SOURCE EXCERPT »
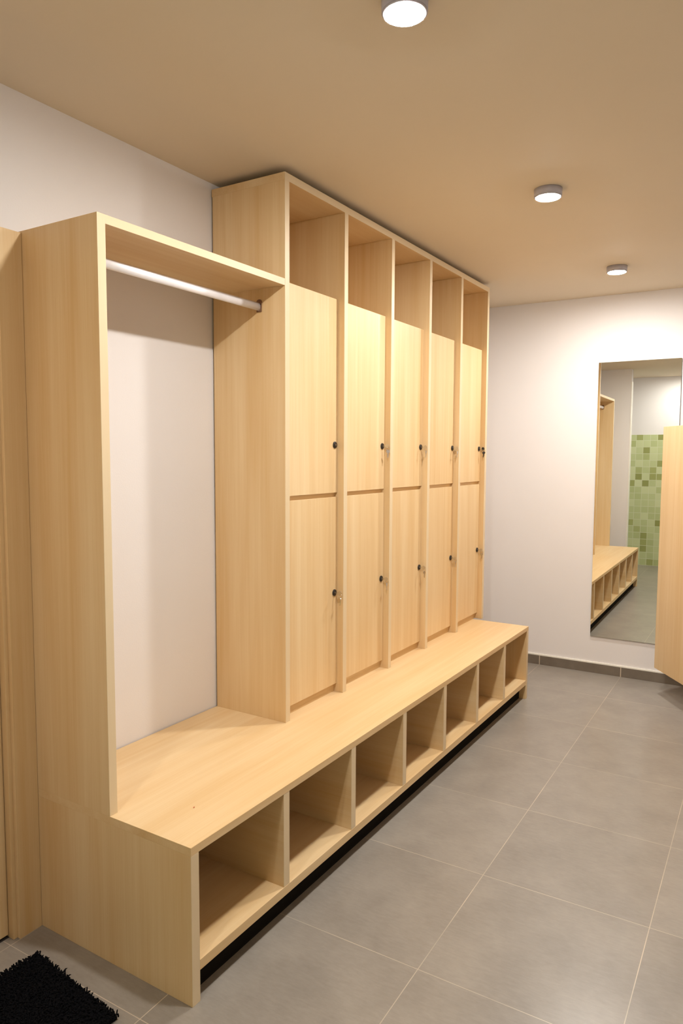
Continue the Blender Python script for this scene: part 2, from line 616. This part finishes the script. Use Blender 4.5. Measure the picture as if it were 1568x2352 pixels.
fp.rotation_euler = (0, 0, -math.pi - a_)
for z in (.38, 1.62):
    bm = bmesh.new()
    cyl(bm, (W_ + .002, .009, z - .035), (W_ + .002, .009, z + .035), .006, .006, 16)
    box(bm, W_ - .03, W_ + .03, -.0005, .004, z - .03, z + .03, .0005)
    link('hinge', bm, NICKEL, cub)

# ------------------------------------------------------------------ mirror
mir = thing('wall_mirror', 'tall frameless mirror on the far wall beside the cubicle door', 'mirror', (XF, -1.0, .279), rotz=AW)
bm = bmesh.new()
box(bm, -.0115, -.0045, -.506, .0445, 0, 2.026, .0)
bm.normal_update()
for f in bm.faces:
    f.material_index = 0 if f.normal.x < -.5 else 1
link('mirror_glass', bm, [MIRROR, GLASS_EDGE], mir)
bm = bmesh.new()
box(bm, -.0046, -.0004, -.49, .03, .015, 2.01)
link('backing_board', bm, BLACK, mir)

# ------------------------------------------------------------------ ceiling lights
LAMPS = [((.256, -1.268), 'round ceiling light nearest the camera, cut by the top of the photo'),
         ((1.750, -1.213), 'round ceiling light in the middle of the row of three'),
         ((3.245, -1.214), 'round ceiling light farthest away, closest to the wall with the mirror')]
proto = None
for (x, y), lab in LAMPS:
    if proto is None:
        proto = thing('ceiling_light', lab, 'lamp', (x, y, HC), 'row of round surface ceiling lights')
        bm = bmesh.new()
        cyl(bm, (0, 0, -.0005), (0, 0, -.031), .060, .059, 56)
        cyl(bm, (0, 0, -.031), (0, 0, -.035), .059, .055, 56)
        for f in bm.faces:
            f.smooth = abs(f.normal.z) < .9
        link('housing', bm, LAMP_BODY, proto)
        bm = bmesh.new()
        # shallow frosted dome
        cyl(bm, (0, 0, -.0352), (0, 0, -.0354), .0515, .0515, 48)
        DR, DS = .0510, .003
        prev = None
        for q in range(9):
            t_ = q / 8 * math.pi / 2
            r_, z_ = DR * math.cos(t_), -.0355 - DS * math.sin(t_)
            if q < 8:
                ring = [bm.verts.new((r_ * math.cos(2 * math.pi * j / 48), r_ * math.sin(2 * math.pi * j / 48), z_)) for j in range(48)]
                if prev:
                    for j in range(48):
                        bm.faces.new((prev[j], prev[(j + 1) % 48], ring[(j + 1) % 48], ring[j]))
                else:
                    bm.faces.new(ring)
                prev = ring
            else:
                tip = bm.verts.new((0, 0, z_))
                for j in range(48):
                    bm.faces.new((prev[j], prev[(j + 1) % 48], tip))
        link('diffuser', bm, EMIT, proto)
    else:
        c = copy_tree(proto)
        c.location = (x, y, HC)
        c['label'] = lab

m_ = EMIT.copy()
m_.name = 'fill_lamp_diffuser'
m_.node_tree.nodes['Principled BSDF'].inputs['Emission Strength'].default_value = LAMP_STRENGTH * FILL_LAMP
c = thing('ceiling_light', 'added unseen ceiling light by the green tiled wall, fill for the near panels', 'lamp', (-1.47, -1.08, HC))  # unseen lamp, added to brighten the near panels and the tiled wall
for ch in proto.children:
    n_ = ch.copy()
    n_.data = ch.data.copy()
    COL.objects.link(n_)
    n_.parent = c
    if ch.name.startswith('diffuser'):
        n_.data.materials[0] = m_

# ------------------------------------------------------------------ keys
def key_blade_bow(bm, o, down, side, size=1.0, mat=0, drop=False):
    """flat key: rounded bow and notched blade; o = tip start, down = blade direction, side = width direction"""
    o, d, s = Vector(o), Vector(down).normalized(), Vector(side).normalized()
    n = d.cross(s)
    th = .0010
    pts = [(-.0032, 0), (-.0032, .020), (-.0016, .022), (.0010, .0235), (.0022, .021), (.0012, .018), (.0032, .015),
           (.0018, .012), (.0032, .008), (.0032, 0)]
    def prism(poly):
        a = [bm.verts.new(o + s * x * size + d * y * size + n * th) for x, y in poly]
        b = [bm.verts.new(o + s * x * size + d * y * size - n * th) for x, y in poly]
        k = len(poly)
        for q in [bm.faces.new(a), bm.faces.new(b[::-1])] + \
                 [bm.faces.new((a[i], a[(i + 1) % k], b[(i + 1) % k], b[i])) for i in range(k)]:
            q.material_index = mat
    prism(pts)
    bow = [(.0105 * math.cos(t), -.0095 + .0095 * math.sin(t)) for t in [2 * math.pi * i / 22 for i in range(22)]]
    prism(bow)

def key_thing(i, row, kind):
    x = XS + i * PI_ + LX
    z = doors_z[row][2]
    cname = ['first', 'second', 'third', 'fourth', 'fifth'][i]
    rname = ['upper', 'lower'][row]
    if kind == 'black':
        lab = 'black-headed key in the %s door lock of the %s locker column from the left' % (rname, cname)
    else:
        lab = 'silver keys hanging in the %s door lock of the %s locker column from the left' % (rname, cname)
    t = thing('locker_key', lab, 'key', (x, -YD - .0095, z), 'keys left in the locker door locks')
    bm = bmesh.new()
    tilt = random.uniform(-.3, .3)
    side = Vector((math.cos(tilt), 0, math.sin(tilt)))
    m = 1 if kind == 'black' else 0
    # blade sits in the plug, bow sticks out towards the room
    box(bm, -.0008, .0008, -.013, 0, -.0033, .0033, .0002, 0)
    o = Vector((0, -.022, 0))
    bowr = []
    n = Vector((0, 0, 1))
    k = 24
    A = [bm.verts.new((-.0013, -.021 - .0098 * math.cos(2 * math.pi * j / k), .0108 * math.sin(2 * math.pi * j / k))) for j in range(k)]
    B = [bm.verts.new((.0013, -.021 - .0098 * math.cos(2 * math.pi * j / k), .0108 * math.sin(2 * math.pi * j / k))) for j in range(k)]
    fs = [bm.faces.new(A), bm.faces.new(B[::-1])] + [bm.faces.new((A[j], A[(j + 1) % k], B[(j + 1) % k], B[j])) for j in range(k)]
    for f in fs:
        f.material_index = m
    link('key', bm, [CHROME, BLACK], t)
    bm = bmesh.new()
    a = random.uniform(-.5, .5)
    u = Vector((math.sin(a) * .6, math.cos(a), 0)).normalized()
    rc = Vector((0, -.026, -.0125))
    torus(bm, rc, .0095, .0008, u, (0, 0, 1))
    link('key_ring', bm, NICKEL, t)
    # the second key hangs from the ring
    bm = bmesh.new()
    sw = random.uniform(-.18, .18)
    down = Vector((sw, 0.05, -1))
    sd = Vector((math.cos(a * 2), math.sin(a * 2) * .8, 0))
    key_blade_bow(bm, rc + Vector((0, 0, -.024)), down, sd, 1.0, m)
    link('spare_key', bm, [CHROME, BLACK], t)
    return t

for row in (0, 1):
    for i in range(5):
        if (i, row) == (0, 0):
            continue
        key_thing(i, row, 'black' if (i, row) == (4, 0) else 'silver')

# ------------------------------------------------------------------ black shaggy mat
PA, PB_ = Vector((-.098, -.158)), Vector((-.140, -.592))      # right-hand edge of the mat
edge = (PB_ - PA)
ang = math.atan2(edge.y, edge.x) + math.pi / 2
mw, mh = .60, edge.length
mat_ = thing('bath_mat', 'black shaggy bath mat on the floor tiles beside the bench end', 'mat', (PA.x, PA.y, 0), rotz=ang)
bm = bmesh.new()
box(bm, -mw, -.008, -mh + .008, -.008, .0, .012, .003)
link('mat_backing', bm, PILE, mat_)
bm = bmesh.new()
rnd = random.Random(3)
def tuft(x, y, z):
    a = rnd.uniform(0, 2 * math.pi)
    ln = rnd.uniform(.008, .017)
    lean = rnd.uniform(.1, .95)
    r = rnd.uniform(.0022, .0036)
    tip = Vector((x + math.cos(a) * lean * ln, y + math.sin(a) * lean * ln, max(z + ln * (1 - .45 * lean), .004)))
    base = [bm.verts.new((x + r * math.cos(b), y + r * math.sin(b), z)) for b in (0, 1.57, 3.14, 4.71)]
    midp = Vector((x, y, z)).lerp(tip, .6)
    midp.z += .003
    mid = [bm.verts.new(midp + Vector((r * math.cos(b), r * math.sin(b), 0))) for b in (0, 1.57, 3.14, 4.71)]
    tv = bm.verts.new(tip)
    for j in range(4):
        bm.faces.new((base[j], base[(j + 1) % 4], mid[(j + 1) % 4], mid[j]))
        bm.faces.new((mid[j], mid[(j + 1) % 4], tv))
n_ = 0
for ix in range(int(mw / .0058)):
    for iy in range(int(mh / .0058)):
        x = -mw + ix * .0058 + rnd.uniform(-.003, .003)
        y = -iy * .0058 + rnd.uniform(-.003, .003)
        tuft(min(x, .0), max(min(y, 0), -mh), .009)
pl = link('mat_pile', bm, PILE, mat_)
pl['kind'] = 'stuff'

# ------------------------------------------------------------------ small crumb lying on the bench
bm = bmesh.new()
bmesh.ops.create_icosphere(bm, subdivisions=2, radius=1)
for v in bm.verts:
    v.co = Vector((v.co.x * .0042, v.co.y * .0022, v.co.z * .0012)) * (1 + .25 * math.sin(900 * v.co.x + 3 * v.co.y))
crumb = link('crumb', bm, CRUMB, None, (.183, -.576, HB + .0013))
crumb.rotation_euler = (0, 0, .5)
crumb['label'] = 'tiny reddish crumb lying on the near end of the bench seat'
crumb['category'] = 'crumb'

WHAT YOU HAVE TO DO »
Copy nothing but the lines from the top of the data down to the line containing "link('hinge', bm, NICKEL, cub)", and leave the pictures out.

EXERCISE RESPONSE »
Continue the Blender Python script for this scene: part 2, from line 616. This part finishes the script. Use Blender 4.5. Measure the picture as if it were 1568x2352 pixels.
fp.rotation_euler = (0, 0, -math.pi - a_)
for z in (.38, 1.62):
    bm = bmesh.new()
    cyl(bm, (W_ + .002, .009, z - .035), (W_ + .002, .009, z + .035), .006, .006, 16)
    box(bm, W_ - .03, W_ + .03, -.0005, .004, z - .03, z + .03, .0005)
    link('hinge', bm, NICKEL, cub)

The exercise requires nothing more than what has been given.